私にとって康太騎手といえば、ジョーカプチーノだ。それはもう強烈な競馬だった。キャリア3年目。GⅠ騎乗は2度目のことだ。関東の競馬ファンにとって、関西の若手騎手は少し遠い存在。藤岡健一調教師の子ども、藤岡佑介騎手の弟。それぐらいの知識だっただけに、余計に度肝を抜かされた。ニュージーランドTで松岡正海騎手が乗り、3着に入ったジョーカプチーノは10番人気。本番はファルコンSを勝った康太騎手に乗り替わった。内から先手をとったゲットフルマークスに対し、康太騎手は少し促しながらついていく姿勢をみせる。ライバルたちは早々に抑える形に入り、ジョーカプチーノだけが逃げ馬を追いかけた。前半800m通過45.5。猛ペースのなか、ゲットフルマークスとジョーカプチーノだけが前へ前へと進む。さすがに止まるだろう。私もそんな想いを抱く。だが、ジョーカプチーノは直線に入ると、ゲットフルマークスをとらえ、先頭に躍り出た。2頭共倒れになるはずが、ジョーカプチーノが末脚を繰り出す。あんなペースで脚が使えるなんて信じられない。自分の競馬観に情けなくなる。それも後ろとの差は縮まりそうで縮まらない。そう、止まっていないのだ。なぜ、そんな二の脚が残っているのか。最後は2着レッドスパーダに2馬身差。あのペースを二番手から抜け出し、それも危なげなく残し切る。なんと度胸のある人馬だろう。私の目にはハチャメチャな競馬にみえたが、馬が気分よく駆け抜けた結果であり、破天荒でもなんでもない。康太騎手はふたつ前のアハルテケS(芝1400m)で8番人気スピードタッチに乗り、内枠から押し切っている。先行すれば簡単に止まらない馬場。康太騎手は知っていた。確信をもった騎乗だったと知る。度胸とヘッドワーク。若き康太騎手のポテンシャルが爆発した競馬だった。

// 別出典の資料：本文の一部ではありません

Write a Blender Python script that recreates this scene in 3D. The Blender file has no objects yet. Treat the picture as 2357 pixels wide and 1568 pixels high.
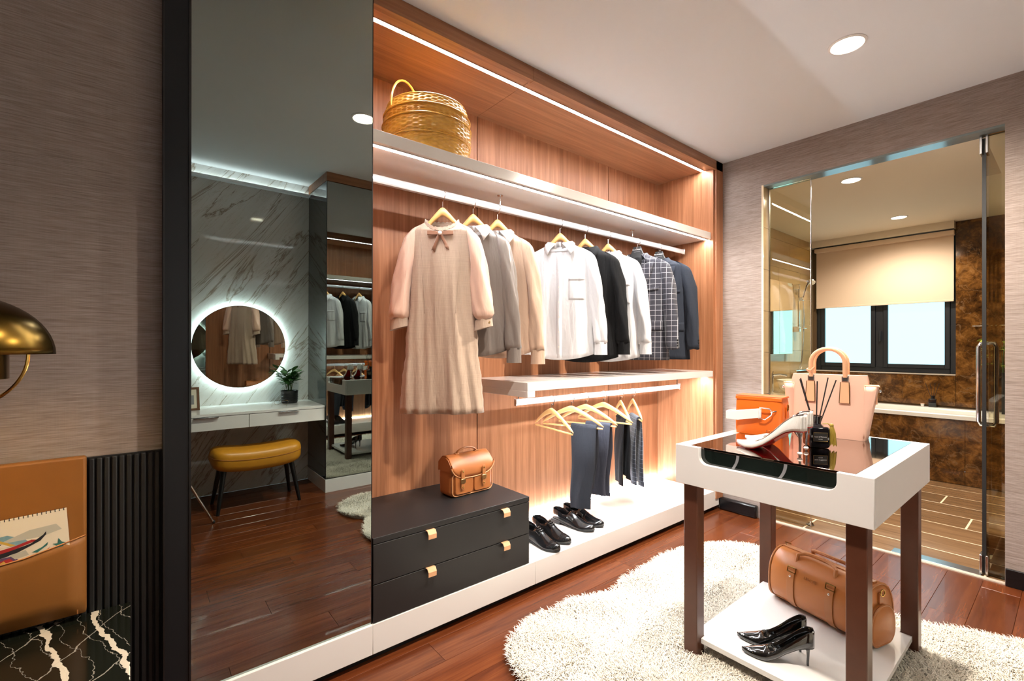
import bpy, bmesh, math, random
import numpy as np
from mathutils import Matrix, Vector
R = math.radians
random.seed(7)
rng = np.random.default_rng(7)
SC = bpy.context.scene
COL = SC.collection

# ------------------------------------------------------------------ camera, world, exposure
cam_d = bpy.data.cameras.new('camera'); cam = bpy.data.objects.new('camera', cam_d); COL.objects.link(cam)
cam.location = (0, 0, 1.24)
cam.rotation_euler = (R(90), 0, R(50.75 - 90))
cam_d.sensor_width = 36.0; cam_d.lens = 36.0 * 1071 / 2357
cam_d.shift_y = 15 / 2357; cam_d.clip_start = 0.03
SC.camera = cam
world = bpy.data.worlds.new('world'); SC.world = world; world.use_nodes = True
world.node_tree.nodes['Background'].inputs[0].default_value = (0.7, 0.85, 1, 1)
world.node_tree.nodes['Background'].inputs[1].default_value = 0.6
SC.view_settings.view_transform = 'Standard'; SC.view_settings.look = 'None'
SC.view_settings.exposure = 2.1; SC.view_settings.gamma = 1.0; SC.view_settings.use_curve_mapping = False
LED, LEDB, DOWN, HALO, WINDOW, PENDANT, SPOT, BSPOT = 34.0, 50.0, 16.0, 24.0, 0.50, 45.0, 94.0, 31.0   # strengths of the lamps in the room
try:
    SC.cycles.max_bounces = 7; SC.cycles.glossy_bounces = 6; SC.cycles.diffuse_bounces = 3
    SC.cycles.sample_clamp_indirect = 6.0; SC.cycles.use_light_tree = False
except Exception: pass

# ------------------------------------------------------------------ materials
MATS = {}
class G:
    def __init__(s, name):
        s.m = bpy.data.materials.new(name); s.m.use_nodes = True; s.t = s.m.node_tree
        s.b = s.t.nodes['Principled BSDF']; MATS[name] = s.m
    def n(s, kind, **kw):
        nd = s.t.nodes.new(kind)
        for k, v in kw.items():
            if k[0] == '_':
                setattr(nd, k[1:], v)
        return nd
    def put(s, inp, v):
        if hasattr(v, 'is_output') or isinstance(v, bpy.types.NodeSocket): s.t.links.new(v, inp)
        else: inp.default_value = v
    def coord(s, kind='Object'):
        if kind == 'World': return s.n('ShaderNodeNewGeometry').outputs['Position']
        return s.n('ShaderNodeTexCoord').outputs[kind]
    def mapv(s, vec, scale=(1, 1, 1), rot=(0, 0, 0), loc=(0, 0, 0)):
        nd = s.n('ShaderNodeMapping'); s.put(nd.inputs['Vector'], vec)
        nd.inputs['Scale'].default_value = scale; nd.inputs['Rotation'].default_value = rot; nd.inputs['Location'].default_value = loc
        return nd.outputs[0]
    def noise(s, vec, scale=5, detail=4, rough=.55, dist=0):
        nd = s.n('ShaderNodeTexNoise'); s.put(nd.inputs['Vector'], vec); nd.inputs['Scale'].default_value = scale
        nd.inputs['Detail'].default_value = detail; nd.inputs['Roughness'].default_value = rough; nd.inputs['Distortion'].default_value = dist
        return nd.outputs['Fac']
    def math(s, op, a, b=0.0, c=None):
        nd = s.n('ShaderNodeMath', _operation=op); s.put(nd.inputs[0], a); s.put(nd.inputs[1], b)
        if c is not None: s.put(nd.inputs[2], c)
        return nd.outputs[0]
    def ramp(s, fac, stops):
        nd = s.n('ShaderNodeValToRGB'); s.put(nd.inputs[0], fac); cr = nd.color_ramp
        while len(cr.elements) < len(stops): cr.elements.new(0.5)
        for e, (p, c) in zip(cr.elements, stops):
            e.position = p; e.color = c if len(c) == 4 else (*c, 1)
        return nd.outputs[0]
    def mix(s, fac, a, b, mode='MIX'):
        nd = s.n('ShaderNodeMix', _data_type='RGBA', _blend_type=mode)
        s.put(nd.inputs[0], fac); s.put(nd.inputs[6], a if not isinstance(a, tuple) else (*a[:3], 1)); s.put(nd.inputs[7], b if not isinstance(b, tuple) else (*b[:3], 1))
        return nd.outputs[2]
    def bump(s, h, strength=.3, dist=.002):
        nd = s.n('ShaderNodeBump'); s.put(nd.inputs['Height'], h); nd.inputs['Strength'].default_value = strength; nd.inputs['Distance'].default_value = dist
        s.t.links.new(nd.outputs[0], s.b.inputs['Normal'])
    def sets(s, col=None, rough=None, metal=None, spec=None, coat=None, sheen=None, trans=None, emit=None, coat_rough=None):
        I = s.b.inputs
        if col is not None: s.put(I['Base Color'], (*col[:3], 1) if isinstance(col, tuple) else col)
        if rough is not None: s.put(I['Roughness'], rough)
        if metal is not None: s.put(I['Metallic'], metal)
        if spec is not None: s.put(I['Specular IOR Level'], spec)
        if coat is not None: s.put(I['Coat Weight'], coat)
        if coat_rough is not None: s.put(I['Coat Roughness'], coat_rough)
        if sheen is not None: s.put(I['Sheen Weight'], sheen)
        return s.m
def plain(name, col, rough=.5, metal=0., spec=.5, coat=0., bump=None, var=None, sheen=0., coord='Object', coat_rough=.05):
    g = G(name); c = col
    if bump or var:
        v = g.coord(coord)
        if var: c = g.mix(g.noise(v, var[0], 3), tuple(x * (1 - var[1]) for x in col), tuple(min(1, x * (1 + var[1])) for x in col))
        if bump: g.bump(g.noise(v, bump[0], 4), bump[1], bump[2] if len(bump) > 2 else .002)
    g.sets(c, rough, metal, spec, coat, sheen, coat_rough=coat_rough); return g.m
def emit(name, col, strength):
    g = G(name); g.sets((0, 0, 0), .5); g.b.inputs['Emission Color'].default_value = (*col, 1); g.b.inputs['Emission Strength'].default_value = strength; return g.m
def wood(name, c0, c1, c2, stretch, rough=.42, coord='World', rnd=0., coat=0., spec=.4):
    g = G(name); v = g.coord(coord)
    if rnd:
        oi = g.n('ShaderNodeObjectInfo'); add = g.n('ShaderNodeVectorMath', _operation='ADD'); s_ = g.math('MULTIPLY', oi.outputs['Random'], 37.0)
        g.put(add.inputs[0], v); g.put(add.inputs[1], s_); v = add.outputs[0]
    m = g.mapv(v, stretch)
    a = g.noise(m, 1.0, 6, .6, .6); b = g.noise(m, 4.5, 4, .6)
    f = g.math('ADD', g.math('MULTIPLY', a, .7), g.math('MULTIPLY', b, .3))
    c = g.ramp(f, [(.32, c0), (.5, c1), (.68, c2)])
    if rnd:
        k = g.math('MULTIPLY_ADD', oi.outputs['Random'], rnd, 1 - rnd / 2); nd = g.n('ShaderNodeVectorMath', _operation='SCALE')
        g.put(nd.inputs[0], c); g.put(nd.inputs[3], k); c = nd.outputs[0]
    g.sets(c, rough, 0, spec, coat); g.bump(b, .06, .001); return g.m
def cloth(name, col, rough=.85, sheen=.3, var=.12, weave=900, fine=.25, spec=.2):
    g = G(name); v = g.coord('Object')
    a = g.noise(g.mapv(v, (weave, weave, 12)), 1, 2); b = g.noise(g.mapv(v, (12, 12, weave)), 1, 2)
    f = g.math('ADD', g.math('MULTIPLY', a, .5), g.math('MULTIPLY', b, .5))
    c = g.mix(f, tuple(x * (1 - var) for x in col), tuple(min(1, x * (1 + var)) for x in col))
    g.sets(c, rough, 0, spec, 0, sheen)
    big = g.noise(g.mapv(v, (16, 16, 3.2)), 1.3, 3, .5, 1.1); n1 = g.n('ShaderNodeBump'); g.put(n1.inputs['Height'], big); n1.inputs['Strength'].default_value = .55; n1.inputs['Distance'].default_value = .014
    g.bump(f, fine, .0006); g.t.links.new(n1.outputs[0], g.b.inputs['Normal'].links[0].from_node.inputs['Normal']); return g.m
def satin(name, col):
    g = G(name); v = g.coord('Object'); h = g.noise(g.mapv(v, (9, 9, 2.2)), 1.6, 3, .5, .8); g.sets(col, .36, 0, .6, 0, .3); g.bump(h, .5, .02); return g.m
def glass(name, tint, refl=1.0):
    g = G(name); t = g.t; t.nodes.remove(g.b)
    tr = g.n('ShaderNodeBsdfTransparent'); tr.inputs[0].default_value = (*tint, 1); gl = g.n('ShaderNodeBsdfGlossy'); gl.inputs['Roughness'].default_value = 0
    gl.inputs[0].default_value = (refl, refl, refl, 1); fr = g.n('ShaderNodeFresnel'); fr.inputs[0].default_value = 1.5
    mx = g.n('ShaderNodeMixShader'); t.links.new(fr.outputs[0], mx.inputs[0]); t.links.new(tr.outputs[0], mx.inputs[1]); t.links.new(gl.outputs[0], mx.inputs[2])
    t.links.new(mx.outputs[0], t.nodes['Material Output'].inputs[0]); return g.m
def marble(name, base, mid, vein, rot, scale, rough, width=.06, coord='World', vein2=None):
    g = G(name); v = g.coord(coord); m = g.mapv(g.mapv(v, rot=rot), scale)
    d = g.noise(m, .9, 6, .62, 1.2); cloud = g.noise(m, 1.7, 5, .6, .5)
    r1 = g.math('ABSOLUTE', g.math('SUBTRACT', d, .5)); r2 = g.math('ABSOLUTE', g.math('SUBTRACT', g.noise(m, 2.6, 7, .65, 1.0), .5))
    c = g.mix(g.ramp(cloud, [(.35, (0, 0, 0)), (.7, (1, 1, 1))]), base, mid)
    c = g.mix(g.ramp(r2, [(0, (.55, .55, .55)), (width * .6, (0, 0, 0))]), c, vein2 or vein)
    c = g.mix(g.ramp(r1, [(0, (1, 1, 1)), (width * .25, (.6, .6, .6)), (width, (0, 0, 0))]), c, vein)
    g.sets(c, rough, 0, .5); return g.m

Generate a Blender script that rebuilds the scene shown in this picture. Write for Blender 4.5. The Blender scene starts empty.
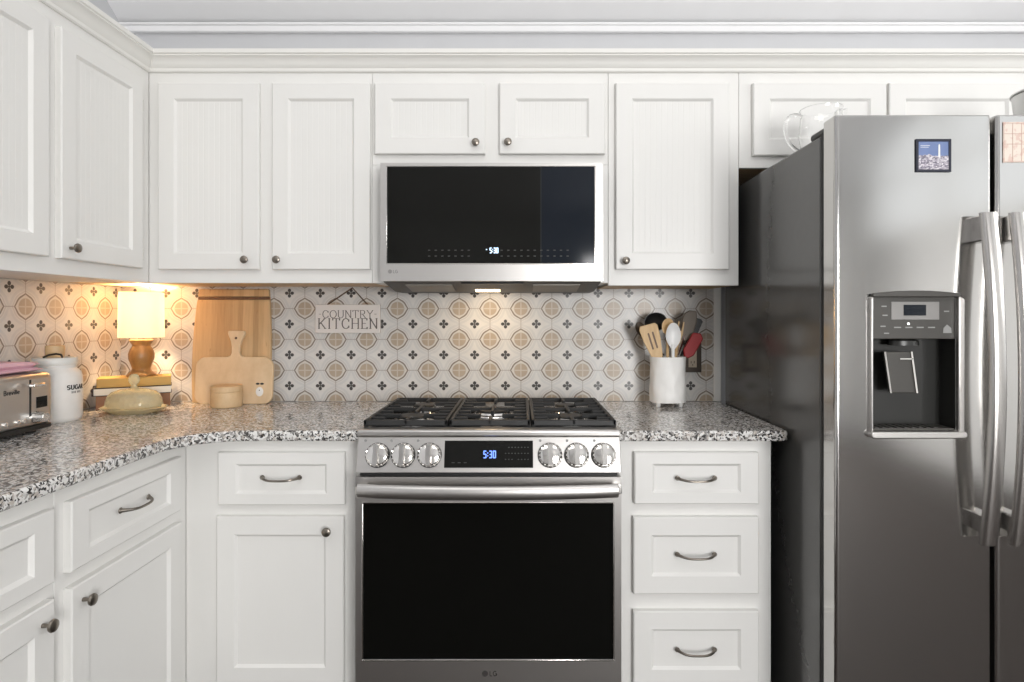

ジョーカプチーノのNHKマイルCから、たった15年。康太騎手はこの世を去った。信じられないが、受け入れるしかない。だが、塚本騎手もそうだが、早すぎる。こんなおじさんですら、まだ自分の未来は続き、人生のゴールに近づいたようで遠くにみえる。後半に入った自覚はあっても、近づいた感覚はまだない。だからこそ、余計だ。早すぎる。人生のゴールに真っ先に飛び込まなくていいのに。そんな中年ライターの叫びはもう聞こえないのか。

どうか、安らかに。私の叫び声はもう届かないだろうから、祈ることにする。